• **Material to process**
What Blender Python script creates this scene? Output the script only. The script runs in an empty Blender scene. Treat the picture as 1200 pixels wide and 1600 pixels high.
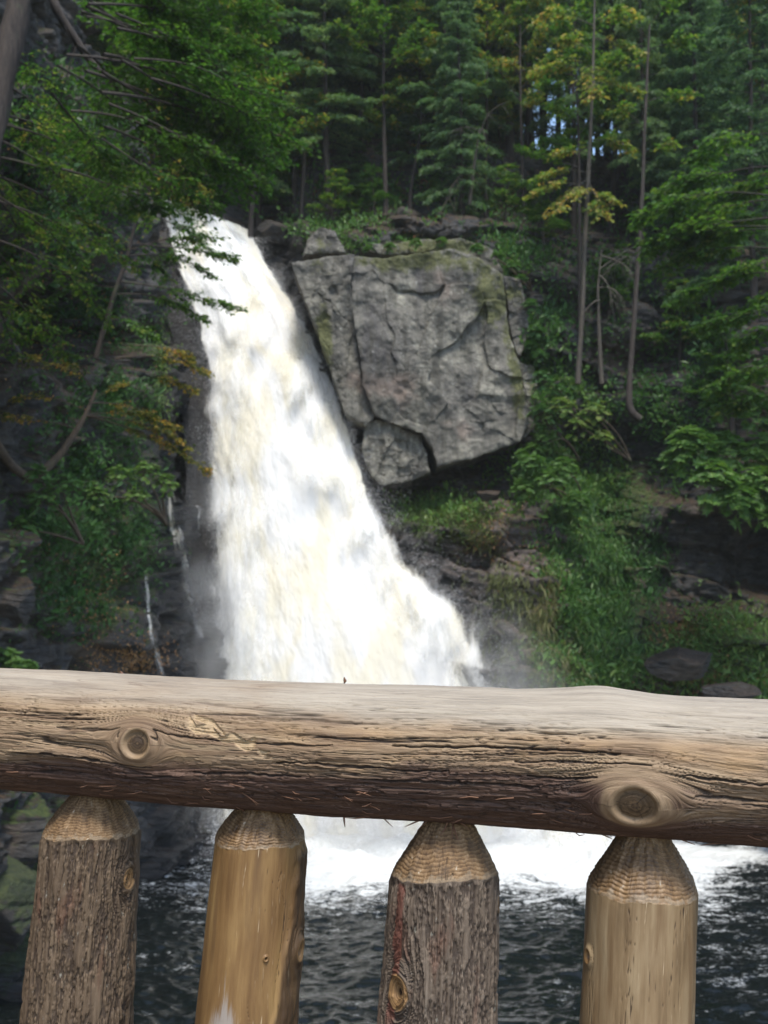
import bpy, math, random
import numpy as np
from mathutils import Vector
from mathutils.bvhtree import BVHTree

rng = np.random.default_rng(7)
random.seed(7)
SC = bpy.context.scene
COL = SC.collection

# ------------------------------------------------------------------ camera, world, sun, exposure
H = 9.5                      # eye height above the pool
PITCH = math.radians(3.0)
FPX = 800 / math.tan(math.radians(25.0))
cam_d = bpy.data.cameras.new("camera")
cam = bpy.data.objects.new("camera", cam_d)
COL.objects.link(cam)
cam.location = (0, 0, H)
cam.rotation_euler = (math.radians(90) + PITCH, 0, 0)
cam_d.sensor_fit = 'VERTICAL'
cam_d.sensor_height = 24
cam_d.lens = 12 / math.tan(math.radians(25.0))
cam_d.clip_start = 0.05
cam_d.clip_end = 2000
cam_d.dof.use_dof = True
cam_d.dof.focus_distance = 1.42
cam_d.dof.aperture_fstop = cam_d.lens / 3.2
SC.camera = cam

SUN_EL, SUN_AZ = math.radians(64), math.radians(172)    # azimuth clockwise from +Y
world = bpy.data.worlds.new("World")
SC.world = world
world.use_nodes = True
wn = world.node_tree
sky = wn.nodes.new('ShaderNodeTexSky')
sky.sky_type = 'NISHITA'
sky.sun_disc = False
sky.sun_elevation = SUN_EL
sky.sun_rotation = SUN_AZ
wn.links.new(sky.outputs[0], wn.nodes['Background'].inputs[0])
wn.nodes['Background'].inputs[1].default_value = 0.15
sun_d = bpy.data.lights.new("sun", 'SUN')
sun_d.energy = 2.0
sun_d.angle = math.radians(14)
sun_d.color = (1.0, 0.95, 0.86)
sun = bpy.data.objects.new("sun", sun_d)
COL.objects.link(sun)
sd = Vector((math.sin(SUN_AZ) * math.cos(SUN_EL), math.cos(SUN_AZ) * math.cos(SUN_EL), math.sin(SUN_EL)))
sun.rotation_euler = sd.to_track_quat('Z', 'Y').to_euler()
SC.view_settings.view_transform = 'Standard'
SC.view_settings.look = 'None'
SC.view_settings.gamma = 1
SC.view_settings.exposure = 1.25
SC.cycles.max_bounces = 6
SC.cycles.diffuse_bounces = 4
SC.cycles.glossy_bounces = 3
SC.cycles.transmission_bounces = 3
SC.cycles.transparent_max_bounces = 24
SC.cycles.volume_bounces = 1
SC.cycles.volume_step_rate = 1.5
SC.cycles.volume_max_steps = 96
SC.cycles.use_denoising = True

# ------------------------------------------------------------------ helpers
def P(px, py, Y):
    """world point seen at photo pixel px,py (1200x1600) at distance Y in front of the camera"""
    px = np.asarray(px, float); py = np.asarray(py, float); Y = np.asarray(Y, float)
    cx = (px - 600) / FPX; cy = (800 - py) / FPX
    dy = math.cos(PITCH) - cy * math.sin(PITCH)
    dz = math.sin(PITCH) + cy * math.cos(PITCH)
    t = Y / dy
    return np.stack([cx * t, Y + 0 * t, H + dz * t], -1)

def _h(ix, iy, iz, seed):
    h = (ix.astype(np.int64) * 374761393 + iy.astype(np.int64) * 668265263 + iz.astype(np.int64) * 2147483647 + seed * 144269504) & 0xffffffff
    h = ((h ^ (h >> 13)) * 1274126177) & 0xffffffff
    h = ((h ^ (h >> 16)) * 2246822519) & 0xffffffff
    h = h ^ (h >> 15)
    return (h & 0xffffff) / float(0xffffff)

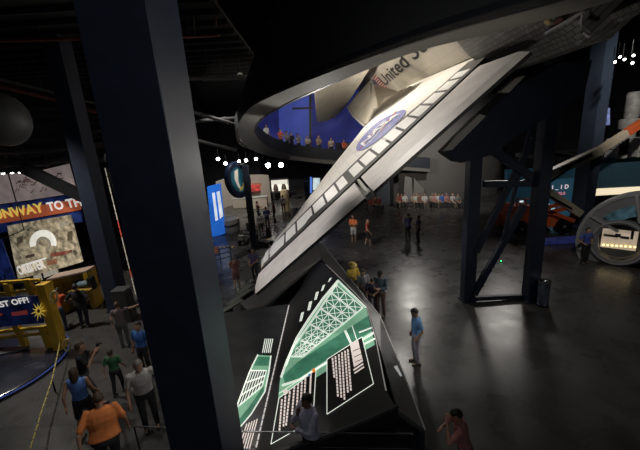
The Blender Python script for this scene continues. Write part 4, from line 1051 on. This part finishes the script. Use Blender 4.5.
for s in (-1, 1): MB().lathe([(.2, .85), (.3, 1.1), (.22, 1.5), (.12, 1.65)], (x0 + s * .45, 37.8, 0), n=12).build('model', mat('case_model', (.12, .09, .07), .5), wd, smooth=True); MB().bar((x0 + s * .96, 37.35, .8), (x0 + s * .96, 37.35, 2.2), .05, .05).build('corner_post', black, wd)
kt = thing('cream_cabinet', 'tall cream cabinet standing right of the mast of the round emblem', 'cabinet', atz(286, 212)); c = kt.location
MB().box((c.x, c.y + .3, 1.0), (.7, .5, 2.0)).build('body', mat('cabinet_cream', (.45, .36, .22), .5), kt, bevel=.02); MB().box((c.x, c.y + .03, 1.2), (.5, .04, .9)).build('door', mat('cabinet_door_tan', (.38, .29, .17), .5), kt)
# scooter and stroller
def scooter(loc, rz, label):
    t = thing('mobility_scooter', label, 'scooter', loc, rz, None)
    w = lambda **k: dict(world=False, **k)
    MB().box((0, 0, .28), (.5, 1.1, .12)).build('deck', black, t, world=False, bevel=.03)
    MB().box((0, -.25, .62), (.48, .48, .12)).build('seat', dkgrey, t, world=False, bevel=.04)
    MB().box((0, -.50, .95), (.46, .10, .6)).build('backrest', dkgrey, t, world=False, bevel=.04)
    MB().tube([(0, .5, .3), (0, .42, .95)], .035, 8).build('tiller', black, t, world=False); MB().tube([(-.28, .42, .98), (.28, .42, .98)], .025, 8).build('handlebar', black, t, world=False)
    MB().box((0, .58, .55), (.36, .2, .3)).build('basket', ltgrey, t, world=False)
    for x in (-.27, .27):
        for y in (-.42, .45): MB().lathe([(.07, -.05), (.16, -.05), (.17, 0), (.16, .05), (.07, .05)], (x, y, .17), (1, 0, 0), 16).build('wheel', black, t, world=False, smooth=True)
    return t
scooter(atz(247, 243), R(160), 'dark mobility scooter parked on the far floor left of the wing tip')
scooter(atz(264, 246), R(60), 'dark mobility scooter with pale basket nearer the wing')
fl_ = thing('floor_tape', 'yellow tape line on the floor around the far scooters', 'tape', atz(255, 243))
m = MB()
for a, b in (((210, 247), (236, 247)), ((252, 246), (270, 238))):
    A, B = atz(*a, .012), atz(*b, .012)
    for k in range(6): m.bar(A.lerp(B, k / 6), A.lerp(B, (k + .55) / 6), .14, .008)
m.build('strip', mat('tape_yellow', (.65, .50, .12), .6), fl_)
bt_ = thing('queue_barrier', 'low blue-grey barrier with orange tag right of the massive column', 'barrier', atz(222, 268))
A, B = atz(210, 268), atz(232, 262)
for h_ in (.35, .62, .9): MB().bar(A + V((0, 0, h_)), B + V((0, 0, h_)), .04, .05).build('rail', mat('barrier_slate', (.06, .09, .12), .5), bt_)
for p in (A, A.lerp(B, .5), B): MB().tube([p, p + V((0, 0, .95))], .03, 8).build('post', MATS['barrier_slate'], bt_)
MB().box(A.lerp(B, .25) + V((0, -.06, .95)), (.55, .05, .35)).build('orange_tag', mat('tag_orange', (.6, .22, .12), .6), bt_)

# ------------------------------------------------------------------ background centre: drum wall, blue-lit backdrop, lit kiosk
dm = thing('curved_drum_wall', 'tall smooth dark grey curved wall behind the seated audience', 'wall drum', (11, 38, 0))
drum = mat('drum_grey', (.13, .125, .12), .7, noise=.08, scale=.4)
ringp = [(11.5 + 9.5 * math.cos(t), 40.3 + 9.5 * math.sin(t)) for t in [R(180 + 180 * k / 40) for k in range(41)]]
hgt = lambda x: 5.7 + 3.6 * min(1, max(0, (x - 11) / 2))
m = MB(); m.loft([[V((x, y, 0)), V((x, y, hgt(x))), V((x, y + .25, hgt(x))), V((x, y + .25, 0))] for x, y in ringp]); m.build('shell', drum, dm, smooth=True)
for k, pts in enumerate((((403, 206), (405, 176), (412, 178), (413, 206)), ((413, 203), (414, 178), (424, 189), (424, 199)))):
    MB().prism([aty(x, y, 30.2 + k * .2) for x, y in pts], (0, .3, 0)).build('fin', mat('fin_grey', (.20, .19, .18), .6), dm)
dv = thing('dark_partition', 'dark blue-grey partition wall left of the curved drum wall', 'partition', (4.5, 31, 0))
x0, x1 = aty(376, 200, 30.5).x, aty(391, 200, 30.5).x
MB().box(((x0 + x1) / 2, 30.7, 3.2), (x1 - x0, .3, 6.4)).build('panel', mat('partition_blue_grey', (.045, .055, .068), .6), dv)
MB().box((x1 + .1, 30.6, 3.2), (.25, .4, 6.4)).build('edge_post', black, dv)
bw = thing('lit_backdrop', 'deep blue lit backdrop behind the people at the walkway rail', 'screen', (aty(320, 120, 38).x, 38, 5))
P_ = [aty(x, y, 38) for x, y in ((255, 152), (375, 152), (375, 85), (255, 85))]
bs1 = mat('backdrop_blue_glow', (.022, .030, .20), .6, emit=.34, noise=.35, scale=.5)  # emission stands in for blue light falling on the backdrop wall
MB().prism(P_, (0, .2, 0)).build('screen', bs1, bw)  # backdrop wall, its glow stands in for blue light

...

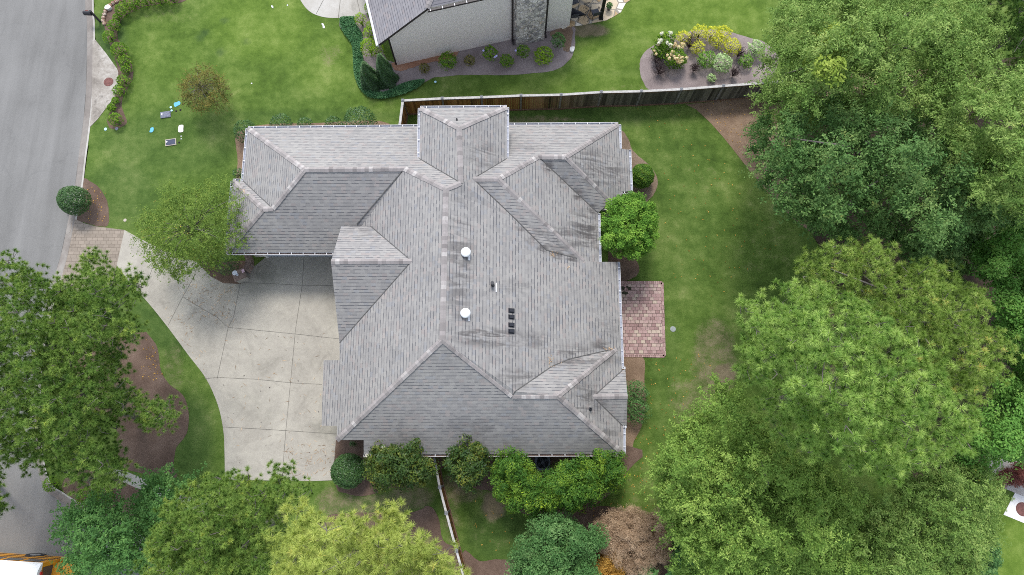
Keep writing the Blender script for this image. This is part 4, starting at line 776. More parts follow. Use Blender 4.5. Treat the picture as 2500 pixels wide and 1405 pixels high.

---

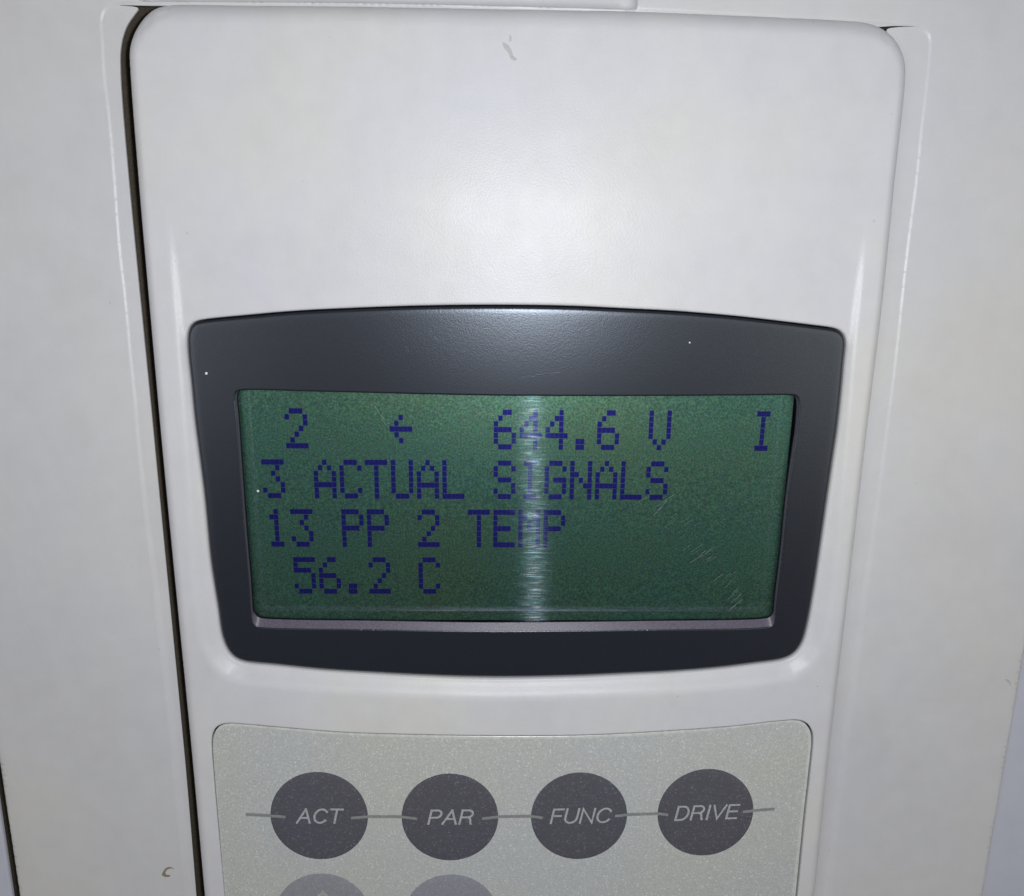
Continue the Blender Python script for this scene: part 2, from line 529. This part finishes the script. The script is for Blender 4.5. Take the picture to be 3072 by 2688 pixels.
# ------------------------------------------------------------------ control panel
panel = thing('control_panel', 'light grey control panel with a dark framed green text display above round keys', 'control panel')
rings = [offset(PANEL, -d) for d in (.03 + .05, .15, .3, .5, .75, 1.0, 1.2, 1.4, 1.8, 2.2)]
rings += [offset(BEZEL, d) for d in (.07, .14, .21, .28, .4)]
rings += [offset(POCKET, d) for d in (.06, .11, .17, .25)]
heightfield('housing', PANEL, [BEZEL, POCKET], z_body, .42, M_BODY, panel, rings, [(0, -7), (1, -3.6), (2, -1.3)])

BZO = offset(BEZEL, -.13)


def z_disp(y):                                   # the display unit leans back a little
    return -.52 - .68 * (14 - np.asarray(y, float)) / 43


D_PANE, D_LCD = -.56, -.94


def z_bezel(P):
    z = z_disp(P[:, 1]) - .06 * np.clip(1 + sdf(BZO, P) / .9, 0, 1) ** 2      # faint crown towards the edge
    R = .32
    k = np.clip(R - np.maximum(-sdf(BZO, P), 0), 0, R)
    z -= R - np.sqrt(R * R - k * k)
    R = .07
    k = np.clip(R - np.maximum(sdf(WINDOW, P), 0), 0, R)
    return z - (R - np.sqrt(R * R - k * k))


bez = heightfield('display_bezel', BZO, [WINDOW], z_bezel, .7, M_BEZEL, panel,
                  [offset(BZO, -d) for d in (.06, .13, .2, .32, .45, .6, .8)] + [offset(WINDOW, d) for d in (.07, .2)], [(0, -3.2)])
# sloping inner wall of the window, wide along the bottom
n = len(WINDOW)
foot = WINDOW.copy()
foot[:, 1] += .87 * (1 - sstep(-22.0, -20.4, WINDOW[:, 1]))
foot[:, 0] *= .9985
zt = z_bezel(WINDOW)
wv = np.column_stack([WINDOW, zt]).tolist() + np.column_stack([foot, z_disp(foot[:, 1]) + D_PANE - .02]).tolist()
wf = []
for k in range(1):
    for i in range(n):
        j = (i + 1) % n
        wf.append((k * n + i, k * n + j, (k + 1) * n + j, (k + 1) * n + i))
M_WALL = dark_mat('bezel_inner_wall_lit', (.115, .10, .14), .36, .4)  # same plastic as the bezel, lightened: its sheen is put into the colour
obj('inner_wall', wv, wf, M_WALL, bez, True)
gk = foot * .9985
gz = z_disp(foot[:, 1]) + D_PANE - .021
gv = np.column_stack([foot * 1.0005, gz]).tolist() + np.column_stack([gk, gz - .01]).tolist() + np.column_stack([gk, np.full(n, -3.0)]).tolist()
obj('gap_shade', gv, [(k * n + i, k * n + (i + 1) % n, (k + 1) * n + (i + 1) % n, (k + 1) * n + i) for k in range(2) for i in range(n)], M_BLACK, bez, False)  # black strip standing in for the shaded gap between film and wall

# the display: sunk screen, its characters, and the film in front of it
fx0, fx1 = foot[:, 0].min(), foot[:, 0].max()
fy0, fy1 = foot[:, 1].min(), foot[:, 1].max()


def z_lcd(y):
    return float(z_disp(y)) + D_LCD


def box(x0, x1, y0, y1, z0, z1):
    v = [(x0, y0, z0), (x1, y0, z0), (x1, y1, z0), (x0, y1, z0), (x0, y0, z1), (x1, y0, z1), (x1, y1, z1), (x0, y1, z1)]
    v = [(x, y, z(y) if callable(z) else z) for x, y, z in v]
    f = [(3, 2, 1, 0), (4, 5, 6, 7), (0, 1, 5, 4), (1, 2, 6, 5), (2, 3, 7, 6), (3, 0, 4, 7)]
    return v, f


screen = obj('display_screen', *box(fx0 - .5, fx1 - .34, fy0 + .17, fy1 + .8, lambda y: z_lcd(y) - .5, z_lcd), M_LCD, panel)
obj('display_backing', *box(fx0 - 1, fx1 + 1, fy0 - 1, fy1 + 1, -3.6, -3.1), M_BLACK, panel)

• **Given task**
Repeat the lines between those holding "What Blender Python" and "SC.camera = cam", inclusive. Pictures stay out.

• **Solved problem**
What Blender Python script creates this scene? Output the script only. The script runs in an empty Blender scene. Treat the picture as 1200 pixels wide and 1600 pixels high.
import bpy, math, random
import numpy as np
from mathutils import Vector
from mathutils.bvhtree import BVHTree

rng = np.random.default_rng(7)
random.seed(7)
SC = bpy.context.scene
COL = SC.collection

# ------------------------------------------------------------------ camera, world, sun, exposure
H = 9.5                      # eye height above the pool
PITCH = math.radians(3.0)
FPX = 800 / math.tan(math.radians(25.0))
cam_d = bpy.data.cameras.new("camera")
cam = bpy.data.objects.new("camera", cam_d)
COL.objects.link(cam)
cam.location = (0, 0, H)
cam.rotation_euler = (math.radians(90) + PITCH, 0, 0)
cam_d.sensor_fit = 'VERTICAL'
cam_d.sensor_height = 24
cam_d.lens = 12 / math.tan(math.radians(25.0))
cam_d.clip_start = 0.05
cam_d.clip_end = 2000
cam_d.dof.use_dof = True
cam_d.dof.focus_distance = 1.42
cam_d.dof.aperture_fstop = cam_d.lens / 3.2
SC.camera = cam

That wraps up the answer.